• [Recorded information]:
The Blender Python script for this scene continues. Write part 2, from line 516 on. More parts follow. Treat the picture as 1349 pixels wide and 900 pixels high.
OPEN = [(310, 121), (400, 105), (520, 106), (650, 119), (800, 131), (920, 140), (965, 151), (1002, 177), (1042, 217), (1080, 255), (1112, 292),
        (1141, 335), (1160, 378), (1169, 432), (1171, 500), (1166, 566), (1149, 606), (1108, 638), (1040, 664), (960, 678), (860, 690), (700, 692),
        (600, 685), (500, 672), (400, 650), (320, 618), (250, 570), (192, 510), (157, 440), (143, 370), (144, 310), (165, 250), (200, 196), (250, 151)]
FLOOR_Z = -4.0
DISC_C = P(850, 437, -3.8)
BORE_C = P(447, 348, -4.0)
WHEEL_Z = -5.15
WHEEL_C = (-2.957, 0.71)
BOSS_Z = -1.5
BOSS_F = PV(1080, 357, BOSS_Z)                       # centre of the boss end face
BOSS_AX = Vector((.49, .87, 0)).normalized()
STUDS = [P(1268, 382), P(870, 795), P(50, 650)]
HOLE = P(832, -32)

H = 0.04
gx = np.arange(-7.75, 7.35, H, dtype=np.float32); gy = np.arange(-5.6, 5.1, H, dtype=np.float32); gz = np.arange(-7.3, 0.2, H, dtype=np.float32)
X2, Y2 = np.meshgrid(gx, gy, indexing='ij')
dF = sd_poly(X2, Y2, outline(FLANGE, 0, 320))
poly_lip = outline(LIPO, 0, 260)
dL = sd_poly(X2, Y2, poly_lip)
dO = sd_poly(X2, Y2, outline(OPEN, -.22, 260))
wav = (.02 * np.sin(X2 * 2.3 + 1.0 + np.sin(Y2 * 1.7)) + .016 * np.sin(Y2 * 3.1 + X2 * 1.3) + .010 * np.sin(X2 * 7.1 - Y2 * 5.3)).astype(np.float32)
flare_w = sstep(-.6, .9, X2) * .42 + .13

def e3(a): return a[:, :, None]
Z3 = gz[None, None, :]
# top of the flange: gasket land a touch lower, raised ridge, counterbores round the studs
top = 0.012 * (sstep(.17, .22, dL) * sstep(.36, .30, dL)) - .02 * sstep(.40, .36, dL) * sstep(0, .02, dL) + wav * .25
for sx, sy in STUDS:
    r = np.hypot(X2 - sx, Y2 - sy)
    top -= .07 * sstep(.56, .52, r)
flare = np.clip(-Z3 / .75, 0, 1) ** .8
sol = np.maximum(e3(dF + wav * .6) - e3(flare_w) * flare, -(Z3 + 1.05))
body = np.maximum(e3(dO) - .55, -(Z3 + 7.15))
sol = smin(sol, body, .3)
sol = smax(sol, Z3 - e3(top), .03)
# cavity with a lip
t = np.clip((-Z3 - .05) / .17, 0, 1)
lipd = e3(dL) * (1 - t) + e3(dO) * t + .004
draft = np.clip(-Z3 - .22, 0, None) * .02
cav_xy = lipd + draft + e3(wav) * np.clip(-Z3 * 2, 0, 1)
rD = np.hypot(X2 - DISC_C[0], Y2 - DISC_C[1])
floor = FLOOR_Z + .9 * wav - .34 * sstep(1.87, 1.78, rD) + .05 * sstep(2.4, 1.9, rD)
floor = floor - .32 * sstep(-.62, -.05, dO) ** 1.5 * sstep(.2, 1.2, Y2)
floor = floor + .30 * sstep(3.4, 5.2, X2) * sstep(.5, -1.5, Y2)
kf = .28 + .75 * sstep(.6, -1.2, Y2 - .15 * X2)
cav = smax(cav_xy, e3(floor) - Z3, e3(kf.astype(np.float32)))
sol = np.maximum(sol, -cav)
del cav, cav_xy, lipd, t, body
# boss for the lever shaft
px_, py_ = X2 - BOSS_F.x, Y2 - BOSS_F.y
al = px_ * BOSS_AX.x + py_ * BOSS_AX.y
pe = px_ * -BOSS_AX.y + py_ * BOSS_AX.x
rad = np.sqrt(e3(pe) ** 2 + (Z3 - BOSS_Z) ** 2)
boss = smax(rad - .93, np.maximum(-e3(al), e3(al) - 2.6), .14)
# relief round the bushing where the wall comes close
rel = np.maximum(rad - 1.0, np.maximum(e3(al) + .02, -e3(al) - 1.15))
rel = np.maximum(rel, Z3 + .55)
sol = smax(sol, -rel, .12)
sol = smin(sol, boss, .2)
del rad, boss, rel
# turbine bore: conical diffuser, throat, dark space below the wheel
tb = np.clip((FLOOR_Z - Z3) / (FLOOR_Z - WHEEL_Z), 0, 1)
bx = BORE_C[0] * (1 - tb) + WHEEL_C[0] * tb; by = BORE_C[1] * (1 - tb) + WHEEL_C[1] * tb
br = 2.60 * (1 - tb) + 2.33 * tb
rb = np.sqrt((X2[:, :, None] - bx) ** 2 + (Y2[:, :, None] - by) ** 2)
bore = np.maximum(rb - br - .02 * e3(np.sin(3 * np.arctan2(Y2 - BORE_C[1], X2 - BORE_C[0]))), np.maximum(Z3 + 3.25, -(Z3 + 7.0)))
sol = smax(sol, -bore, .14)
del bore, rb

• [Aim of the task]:
Only the lines from the top of the data through the line that contains "HOLE = P(832, -32)" should be quoted, exactly as they stand.

• [Full solution]:
The Blender Python script for this scene continues. Write part 2, from line 516 on. More parts follow. Treat the picture as 1349 pixels wide and 900 pixels high.
OPEN = [(310, 121), (400, 105), (520, 106), (650, 119), (800, 131), (920, 140), (965, 151), (1002, 177), (1042, 217), (1080, 255), (1112, 292),
        (1141, 335), (1160, 378), (1169, 432), (1171, 500), (1166, 566), (1149, 606), (1108, 638), (1040, 664), (960, 678), (860, 690), (700, 692),
        (600, 685), (500, 672), (400, 650), (320, 618), (250, 570), (192, 510), (157, 440), (143, 370), (144, 310), (165, 250), (200, 196), (250, 151)]
FLOOR_Z = -4.0
DISC_C = P(850, 437, -3.8)
BORE_C = P(447, 348, -4.0)
WHEEL_Z = -5.15
WHEEL_C = (-2.957, 0.71)
BOSS_Z = -1.5
BOSS_F = PV(1080, 357, BOSS_Z)                       # centre of the boss end face
BOSS_AX = Vector((.49, .87, 0)).normalized()
STUDS = [P(1268, 382), P(870, 795), P(50, 650)]
HOLE = P(832, -32)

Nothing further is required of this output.